Well, this is not going to happen. The world, by contrast, will recognize this new Palestinian government. Consequently, Netanyahu will find himself in splendid isolation. He will have to choose between a global, universal demand and Israel’s right wing. The Likud Party and Foreign Minister Avigdor Liberman’s Israel-Beitenu Party will be opposed, as will HaBayit HaYehudi, the party of Economy and Trade Minister Naftali Bennett. The one that will demand to return to the negotiations is Tzipi Livni, the justice minister and Israel’s chief negotiator. Finance Minister Yair Lapid will straddle the fence, remaining on the sidelines, hesitant.

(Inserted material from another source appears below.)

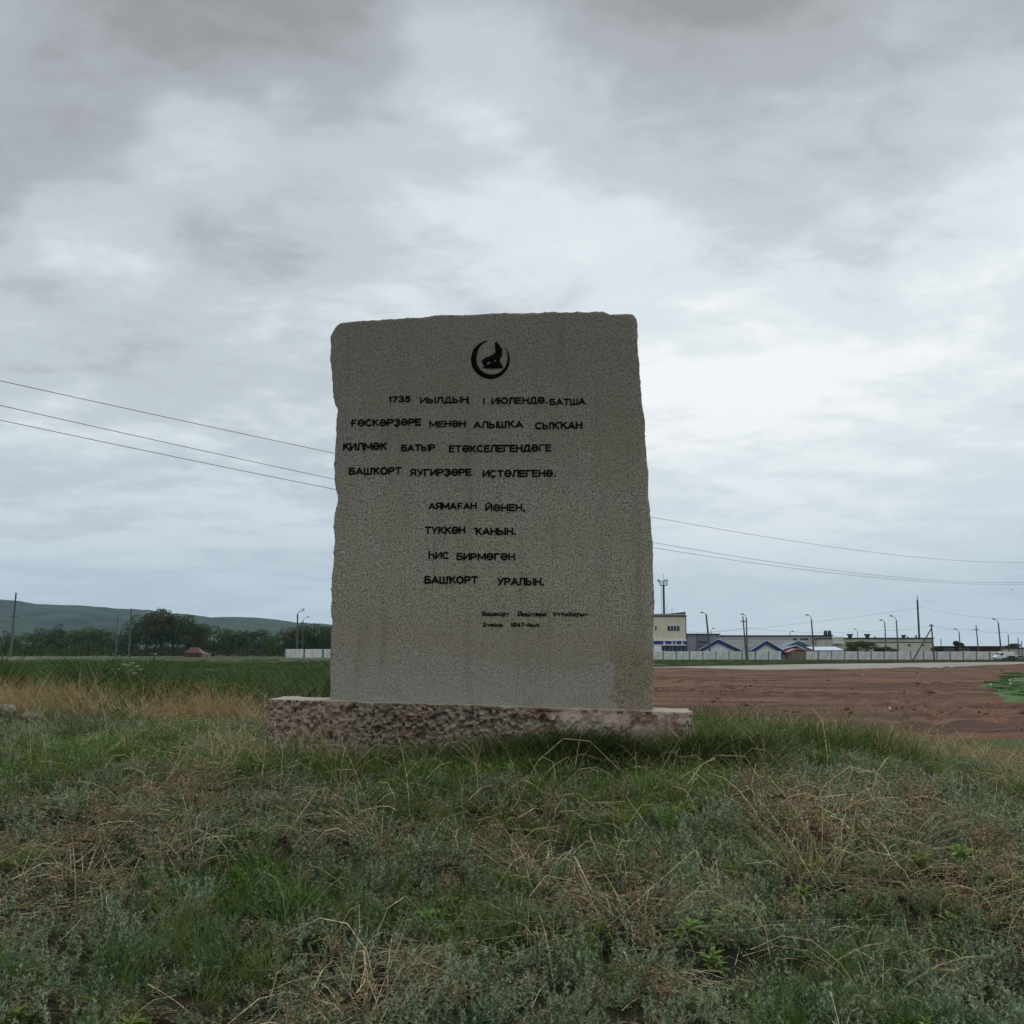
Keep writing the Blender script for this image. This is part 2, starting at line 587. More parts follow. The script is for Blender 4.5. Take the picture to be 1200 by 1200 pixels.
left_px = [(398.5, 377.3), (392, 383), (387.5, 392), (386.5, 413), (389.6, 451), (391, 469), (395, 480), (394, 500), (392.5, 525), (391, 548),
           (392.5, 565), (396, 587), (391.7, 601), (391, 615), (392, 633), (390, 654), (388, 692), (388, 727), (387, 770), (386.5, 818), (386.5, 840)]
right_px = [(742.5, 366), (746.8, 375), (745.8, 396), (748.7, 430), (751.5, 465), (755, 490), (756, 518), (758.5, 546), (759.6, 575), (761.5, 605),
            (763.8, 633), (765.3, 675), (766, 710), (765.6, 750), (765.5, 780), (765, 831), (765, 850)]
top_px = [(398.5, 377.3), (440, 374.5), (485, 371.7), (517, 369), (555, 367.5), (594, 366), (650, 365.4), (690, 365.6), (706, 364.6), (715, 368),
          (724, 367), (742.5, 366)]
Lc = np.array([face(*p) for p in left_px])[::-1]
Rc = np.array([face(*p) for p in right_px])[::-1]
Tc = np.array([face(*p) for p in top_px])
z_bot = min(Lc[0, 1], Rc[0, 1]) - 0.02
SW, SH, ST = 2.74, Tc[:, 1].mean() - z_bot, 0.30


def rough_block(Wd, Hh, Dp, step, rfun, disp, faces='xyz'):
    """a closed block (x 0..W, y 0..D, z 0..H) whose corners are chipped round and whose skin is displaced"""
    n_ = [max(2, int(round(q / step))) for q in (Wd, Dp, Hh)]
    dims = (Wd, Dp, Hh)
    Vs, Fs, base_i = [], [], 0
    for axis in range(3):
        u, v2 = [k for k in range(3) if k != axis]
        for sgn in (0, 1):
            gu, gv = np.meshgrid(np.linspace(0, dims[u], n_[u] + 1), np.linspace(0, dims[v2], n_[v2] + 1))
            p = np.zeros((gu.size, 3))
            p[:, u] = gu.ravel()
            p[:, v2] = gv.ravel()
            p[:, axis] = dims[axis] * sgn
            id_ = np.arange(gu.size).reshape(gu.shape) + base_i
            q = np.c_[id_[:-1, :-1].ravel(), id_[:-1, 1:].ravel(), id_[1:, 1:].ravel(), id_[1:, :-1].ravel()]
            Vs.append(p)
            Fs.append(q)
            base_i += gu.size
    V = np.concatenate(Vs)
    Fa = np.concatenate(Fs)
    r = rfun(V)[:, None]
    lo = np.minimum(r, np.array(dims) / 2)
    q = np.minimum(np.maximum(V, lo), np.array(dims) - lo)
    dlt = V - q
    ln = np.linalg.norm(dlt, axis=1, keepdims=True)
    nrm = dlt / np.maximum(ln, 1e-9)
    V2 = q + nrm * np.minimum(ln, r)
    V2 = V2 + disp(V, nrm)
    # weld the seams
    key = np.round(V * 2e4).astype(np.int64)
    _, first, inv = np.unique(key, axis=0, return_index=True, return_inverse=True)
    return V2[first], inv.reshape(-1)[Fa], V[first]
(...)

Netanyahu’s associates believe that Livni and chairman of the Labor Party, Isaac Herzog, have been conducting intense negotiations for many months. What is at hand is the unification between Livni’s Hatnua Party and Herzog’s Labor Party. Combined, the two yield 21 seats (out of 120) which is one seat more than what Netanyahu has. (The Likud-Beitenu is made up of Netanyahu’s 20 seats and Liberman’s 11 seats.)

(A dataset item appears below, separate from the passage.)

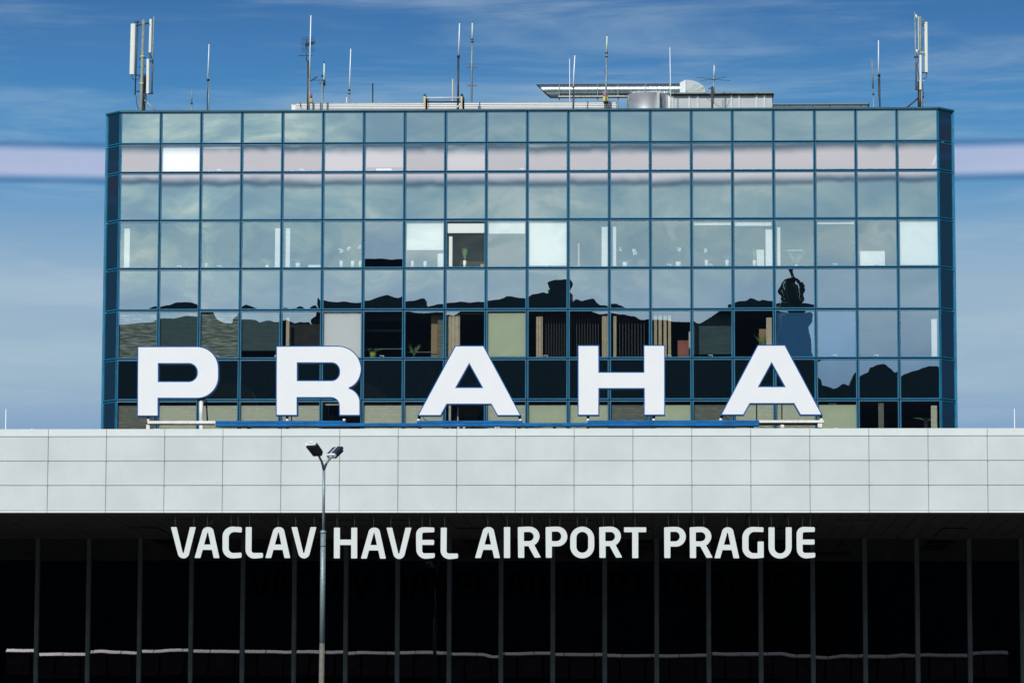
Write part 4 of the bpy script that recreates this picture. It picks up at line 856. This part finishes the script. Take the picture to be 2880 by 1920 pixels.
# duct
SD = 5.0; kd = (YT+SD)/F
dt = thing('ventilation_duct', 'long silver ribbed duct with a slanted open end and square elbow', 'duct', rbase(1700, SD))
zc = R3(1700, 256.5, SD).z; rd = 20.3*kd; b = nb(); n = 40; rings = []
xt, xb, xe_ = R3(1508, 236, SD).x, R3(1550, 277, SD).x, R3(1912, 256, SD).x
stations = [0]+[.02+.98*i/46 for i in range(47)]
for si, s_ in enumerate(stations):
    ring = []
    for k in range(n):
        a = 2*math.pi*k/n; zz_ = math.sin(a); xs_ = xb+(xt-xb)*(zz_+1)/2; x = xs_+(xe_-xs_)*s_; rr = rd*(1+(.018 if si % 2 and si > 3 else 0))
        ring.append(b.verts.new((x, YT+SD+rr*math.cos(a), zc+rr*zz_)))
    rings.append(ring)
for a, c in zip(rings, rings[1:]):
    for k in range(n): b.faces.new((a[k], a[(k+1) % n], c[(k+1) % n], c[k])).smooth = True
obj('pipe', b, 'duct', dt)
b = nb(); v0 = [b.verts.new(v) for v in [(xb+(xt-xb)*(math.sin(2*math.pi*k/n)+1)/2+.12, YT+SD+rd*.99*math.cos(2*math.pi*k/n), zc+rd*.99*math.sin(2*math.pi*k/n)) for k in range(n)]]; b.faces.new(v0); obj('mouth', b, 'dark', dt)
b = nb(); v0 = [b.verts.new(q) for q in ((R3(1912, 236, SD).x, YT+SD-rd, zc+rd*.95), (R3(1912, 276, SD).x, YT+SD-rd, zc-rd), (R3(1912, 276, SD).x, YT+SD+rd, zc-rd), (R3(1912, 236, SD).x, YT+SD+rd, zc+rd*.95))]
zh = R3(1928, 229.5, SD).z; v1 = [b.verts.new(q) for q in ((R3(1928, 229, SD).x, YT+SD-rd*1.2, zh), (R3(1928, 276, SD).x, YT+SD-rd*1.2, zc-rd), (R3(1928, 276, SD).x, YT+SD+rd*1.2, zc-rd), (R3(1928, 229, SD).x, YT+SD+rd*1.2, zh))]
for k in range(4): b.faces.new((v0[k], v0[(k+1) % 4], v1[(k+1) % 4], v1[k]))
obj('transition', b, 'sheet', dt)
b = nb(); xc_ = R3(1928, 229, SD).x; Rr = R3(1983, 265, SD).x-xc_; Rz = zh-(zc-rd*.3); zq = zh-Rz; arc = [(xc_+Rr*math.sin(a*math.pi/24), zq+Rz*math.cos(a*math.pi/24)) for a in range(13)]
pr = None
for (x, z) in arc:
    vs = [b.verts.new((x, YT+SD-rd*1.2, z)), b.verts.new((x, YT+SD+rd*1.2, z))]
    if pr: b.faces.new((pr[0], vs[0], vs[1], pr[1]))
    pr = vs
for yy in (-rd*1.2, rd*1.2):
    b.faces.new([b.verts.new((x, YT+SD+yy, z)) for x, z in arc]+[b.verts.new((arc[-1][0], YT+SD+yy, ZRF+.3)), b.verts.new((xc_, YT+SD+yy, ZRF+.3))])
obj('elbow', b, 'sheetw', dt)
b = nb()                                    # stiffening creases across the elbow cheek
for k in range(5):
    f0 = k/5; p0 = Vector((xc_+.03+Rr*.18*k, YT+SD-rd*1.2-.006, zc-.1)); p1 = p0+Vector((Rr*.5, 0, Rz*.62))
    a = min(1.5, math.atan2(p1.x-xc_, max(.01, p1.z-zq))); lim = Vector((xc_+Rr*.97*math.sin(a), p0.y, zq+Rz*.97*math.cos(a)))
    if (lim-p0).length < (p1-p0).length: p1 = lim
    tube(b, [p0, p1], .006, 5)
tube(b, [(xc_+.01, YT+SD-rd*1.2-.01, zc-rd), (xc_+.01, YT+SD-rd*1.2-.01, zh)], .014, 6); obj('crease', b, 'sheetw', dt)
for u in (1573.5, 1681, 1738.5, 1815, 1884):
    b = nb(); x = R3(u, 256, SD).x
    ring = [(x, YT+SD+rd*1.05*math.cos(a*math.pi/12), zc+rd*1.05*math.sin(a*math.pi/12)) for a in range(25)]
    tube(b, ring, .02, 5); tube(b, [(x, YT+SD-rd*1.05, zc), (x, YT+SD-rd*1.05, ZRF)], .022, 4); obj('strap', b, 'galv', dt)
p0 = R3(1570, 271.5, SD-.4); p1 = R3(1763, 271.5, SD-.4); b = nb(); hh = 1.5*kd
box(b, p0.x, p1.x, p0.y, p0.y+.01, p0.z-hh, p0.z+hh); obj('support_rail', b, 'antenna', dt)
b = nb(); nh = 46
for k in range(nh): x = p0.x+(p1.x-p0.x)*(k+.5)/nh; box(b, x-.012, x+.012, p0.y-.006, p0.y-.001, p0.z-.012, p0.z+.012)
obj('rail_holes', b, 'dark', dt); b = nb(); box(b, p0.x, p1.x, p0.y+.012, p0.y+.1, p0.z-hh*2.6, p0.z-hh*1.02); obj('rail_flange', b, 'dark', dt)
# drum
SDm = 3.2
dm = thing('metal_drum', 'silver drum shaped fan housing between duct and plant room', 'fan housing', rbase(1810, SDm))
xa, xb_ = R3(1763, 300, SDm).x, R3(1855, 300, SDm).x; rr = (xb_-xa)*.62; b = nb(); cx_ = xa+rr; zt2 = R3(1810, 258.5, SDm).z; n = 48; ring0 = []; ring1 = []
for k in range(n): a = 2*math.pi*k/n; q = (cx_+rr*math.cos(a), YT+SDm+rr+rr*math.sin(a)); ring0.append(b.verts.new((*q, ZRF))); ring1.append(b.verts.new((*q, zt2)))
for k in range(n): b.faces.new((ring0[k], ring0[(k+1) % n], ring1[(k+1) % n], ring1[k])).smooth = True
b.faces.new(ring1); obj('drum', b, 'sheet', dm)
obj('side_panel', bx(xb_-.10, xb_, YT+SDm-.02, YT+SDm+1.5, ZRF, zt2+.01), 'sheetw', dm); obj('recess', bx(xb_+.004, R3(1882, 300, SDm).x, YT+SDm+.5, YT+SDm+1.6, ZRF, R3(1860, 260, SDm).z), 'galv', dm)
# plant room
SP = 2.6
pr_ = thing('plant_room', 'grey sheet metal plant room with vertical seams at right of the duct', 'rooftop housing', rbase(2030, SP))
xa, xb_ = R3(1889, 300, SP).x, R3(2172, 300, SP).x; zt3 = R3(2030, 266, SP).z
obj('wall', bx(xa, xb_, YT+SP, YT+SP+5, ZRF, zt3), 'sheetw', pr_)
b = nb()
for u in (1892, 1938.5, 1962.5, 2057, 2079, 2128, 2150): x = R3(u, 290, SP).x; box(b, x-.035, x+.035, YT+SP-.03, YT+SP-.002, ZRF, zt3-.01)
obj('seam', b, 'sheet', pr_)
obj('roof', bx(xa-.12, xb_+.07, YT+SP-.18, YT+SP+5.1, zt3+.002, zt3+.05), 'mast', pr_); obj('roof_lip', bx(xa-.08, xb_+.04, YT+SP-.12, YT+SP+5.05, zt3-.035, zt3+.001), 'dark', pr_)
obj('corner_post', bx(xa-.14, xa-.004, YT+SP-.05, YT+SP+.1, ZRF, zt3-.04), 'wbeam', pr_)
SL = 2.8
lh = thing('low_housing', 'very low pale housing with dark roof edge near the right cell mast', 'rooftop housing', rbase(2310, SL))
xa, xb_ = R3(2173.5, 300, SL).x, R3(2440, 300, SL).x; zt4 = R3(2300, 295.5, SL).z
obj('wall', bx(xa, xb_, YT+SL, YT+SL+4, ZRF, zt4), 'rib', lh)
b = nb()
for u in (2205, 2222, 2263, 2287, 2335, 2380, 2422): x = R3(u, 300, SL).x; box(b, x-.012, x+.012, YT+SL-.012, YT+SL-.002, ZRF, zt4-.005)
obj('seam', b, 'galv', lh); b = nb(); z5 = R3(2300, 293, SL).z
prism(b, [[Vector((xa, zt4+.003)), Vector((xb_, zt4+.003)), Vector((R3(2446, 296, SL).x, z5)), Vector((xa, z5))]], lambda q: (q.x, YT+SL-.12, q.y), lambda q: (q.x, YT+SL+4.1, q.y)); obj('roof', b, 'mast', lh)
# thin far poles standing up behind the canopy edge
for u, v, lab in ((17, 1150, 'thin white pole at the far left edge of the canopy roof'), (2853, 1149, 'thin white pole at the far right edge of the canopy roof')):
    p = at(u, v, YT+6); q = Vector((p.x, p.y, ZF-.42)); t = thing('pole', lab, 'pole', q, 'thin poles on the canopy roof'); obj('rod', tb([q, p], [.024, .018], 8), 'whip', t)
b = nb()                                     # little white clamps along the canopy edge
for u in (92, 418, 438, 447, 2350):
    p = at(u, 1204, YC+.4); box(b, p.x-.04, p.x+.04, YC+.2, YC+.3, ZF+.001, ZF+.035)
obj('roof_clips', b, 'wbeam', term)
# ------------------------------------------------------------ across the forecourt, behind the camera: what the glass mirrors
def mir(u, v, p, plane=YT):
    q = at(u, v, 2*plane+p); return Vector((q.x, -p, q.z))
prof = [(60, 905), (300, 899), (330, 885), (405, 872), (470, 860), (560, 855), (562, 880), (640, 884), (682, 862), (700, 864), (722, 872), (795, 874), (798, 866), (885, 864), (890, 872), (893, 838), (905, 838), (908, 846), (1130, 850), (1300, 850), (1440, 840), (1500, 832), (1528, 826),
        (1546, 818), (1532, 810), (1554, 804), (1536, 796), (1556, 791), (1596, 789), (1598, 850), (1720, 862), (1800, 882), (1950, 880), (2056, 858), (2060, 848), (2150, 848), (2205, 852), (2210, 1075), (2330, 1090), (2405, 1100), (2420, 1060), (2450, 1030), (2490, 1022), (2520, 1050), (2560, 1035), (2600, 1022), (2640, 1030), (2760, 1060), (2900, 1080)]
pts = [mir(u, v, 160) for u, v in prof]; poly = [Vector((q.x, q.z)) for q in pts]; poly = [Vector((poly[0].x-40, 0)), Vector((poly[0].x-40, poly[0].y))]+poly+[Vector((poly[-1].x+40, poly[-1].y)), Vector((poly[-1].x+40, 0))]
b = nb(); prism(b, [poly], lambda q: (q.x, -160, q.y), lambda q: (q.x, -178, q.y))
obj('hotel_building', b, 'grey', label='long dark building opposite the terminal, seen only mirrored in its glass', category='building')
PC = 150
ct = thing('control_tower', 'flared control tower seen only as a dark reflection in the upper glass', 'tower', (mir(2235, 900, PC).x, -PC, 0))
c0 = mir(2231, 900, PC).x; zr_ = lambda v: mir(2235, v, PC).z; wr = lambda px: px*(2*YT+PC)/F
obj('shaft', tb([(c0, -PC, 0), (c0, -PC, zr_(1130)), (c0, -PC, zr_(1000)), (c0, -PC, zr_(890)), (c0, -PC, zr_(864)), (c0, -PC, zr_(860))], [wr(92), wr(86), wr(62), wr(44), wr(54), wr(50)], 24), 'grey', ct)
obj('cab', tb([(c0, -PC, zr_(861)), (c0, -PC, zr_(852)), (c0, -PC, zr_(815)), (c0, -PC, zr_(785)), (c0, -PC, zr_(780))], [wr(9), wr(12), wr(17), wr(13), wr(8)], 16), 'dark', ct)
for k in range(11):
    a = 2*math.pi*(k+.3)/11; f = lambda rr, v: (c0+wr(rr)*math.cos(a), -PC+wr(rr)*math.sin(a), zr_(v))
    obj('fin', tb([f(15, 856), f(26, 842), f(32, 815), f(30, 795), f(20, 782), f(10, 778)], [wr(2.2), wr(2.6), wr(2.8), wr(2.6), wr(2.4), wr(2)], 6), 'dark', ct)
obj('roof', tb([(c0, -PC, zr_(783)), (c0, -PC, zr_(778)), (c0, -PC, zr_(775))], [wr(27), wr(18), wr(7)], 20), 'dark', ct)
obj('gallery', tb([(c0, -PC, zr_(853)), (c0, -PC, zr_(850))], [wr(22), wr(24)], 20), 'dark', ct)
obj('aerial', tb([(c0, -PC, zr_(780)), (c0, -PC, zr_(757))], .3, 6), 'dark', ct)
rp = thing('ramp_parapet', 'raised roadway wall with bright metal coping, mirrored in the hall glass', 'wall', (0, -18, 0))
xa = mir(-400, 1830, 18, YG).x; xb_ = mir(3300, 1830, 18, YG).x; zc_ = mir(1440, 1836, 18, YG).z; zb_ = mir(1440, 1905, 18, YG).z
xa, xb_ = mir(12, 1830, 18, YG).x, mir(2836, 1830, 18, YG).x
b = nb(); nseg = 34                         # sloped metal flashing in lengths, each laid a touch differently
for k in range(nseg):
    u0, u1 = xa+(xb_-xa)*k/nseg+.03, xa+(xb_-xa)*(k+1)/nseg-.03; j0, j1 = random.uniform(-.012, .012), random.uniform(-.012, .012)
    vs = [b.verts.new(q) for q in ((u0, -18.4, zc_+.13+j0), (u1, -18.4, zc_+.13+j1), (u1, -17.78, zc_-.12), (u0, -17.78, zc_-.12), (u0, -18.4, zc_-.2), (u1, -18.4, zc_-.2), (u1, -17.78, zc_-.2), (u0, -17.78, zc_-.2))]
    for a in ((0, 1, 2, 3), (7, 6, 5, 4), (0, 4, 5, 1), (1, 5, 6, 2), (2, 6, 7, 3), (3, 7, 4, 0)): b.faces.new([vs[i] for i in a])
obj('coping', b, 'coping', rp)
obj('wall', bx(xa, xb_, -18.3, -17.95, zb_, zc_-.29), 'umber', rp)
b = nb()
for k in range(40): x = xa+(xb_-xa)*k/39; box(b, x-.08, x+.08, -18.1, -17.92, 0 if k % 6 == 0 else zb_, zc_-.3)
obj('rib', b, 'dark', rp)
obj('pillar', bx(xa, xb_, -22, -18.31, zb_-.6, zb_), 'grey', rp)
# ------------------------------------------------------------ render
S.render.engine = 'CYCLES'
S.cycles.max_bounces = 6; S.cycles.transparent_max_bounces = 12; S.cycles.caustics_reflective = True; S.cycles.sample_clamp_indirect = 12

This is a whole new ball game. With the cards reshuffled, anything is possible. The identity of the new president, whose election takes place on June 10, adds flavor to the mix. According to the Israeli system, a prime minister can be impeached through a constructive no-confidence vote. In other words, a government can be toppled and a new one can be elected in its stead under a different candidate. This is Netanyahu’s nightmarish scenario, namely that someone from the left-center will be able to secure enough seats to replace the sitting government.

It should be noted, however, that this scenario stands slim to zero chance of materializing. For this to happen, Lapid will have to agree to serve in a government with the ultra-Orthodox and vice versa. But an ocean of bad blood stands between him and the ultra-Orthodox after the law for “equal sharing of the burden” was passed, forcing thousands of young ultra-Orthodox men to serve in the Israel Defense Forces (IDF) in a few years’ time. Yet, Netanyahu continues to be worried, and for good reason. If Livni were to secede and unite with Herzog, the entire burden of keeping Netanyahu in power will fall on Lapid’s shoulders. A rookie politician and a former journalist with a popular column, Lapid raked in 19 seats during his first bid for the Knesset. Now he will have to decide where he stands exactly: either with the peace camp or with the national camp. If Lapid stays in Netanyahu’s government, the latter will continue to flounder for a while (with only 62 seats.) If he walks out, the government also will fall.

Netanyahu is likely to come up with a solution that will help him to continue his limping forward. It all hinges on the degree of international pressure that will be wielded on him. It is believed that the US administration will not marshal its forces to resume the negotiations in the same way that Secretary of State John Kerry worked in the past 18 months. The cup of humiliation that one Obama can sustain has run over, and the beleaguered American president will have to find some very good reasons to rally himself or his people for another Sisyphean peace odyssey.

The Europeans are the ones who are expected to fill in those empty shoes, and Jerusalem expects them to lunge with vim and vigor into this mission. This will be done under the leadership of Germany, Britain, France and other countries. They will receive tacit, albeit firm backing from Washington, reminiscent of the operation to topple Libyan leader Moammar Gadhafi. Obama will lead from behind. His spirit will hover from above. It's possible that the document of understandings formulated by Kerry will be published, but others will have to do the grunt work.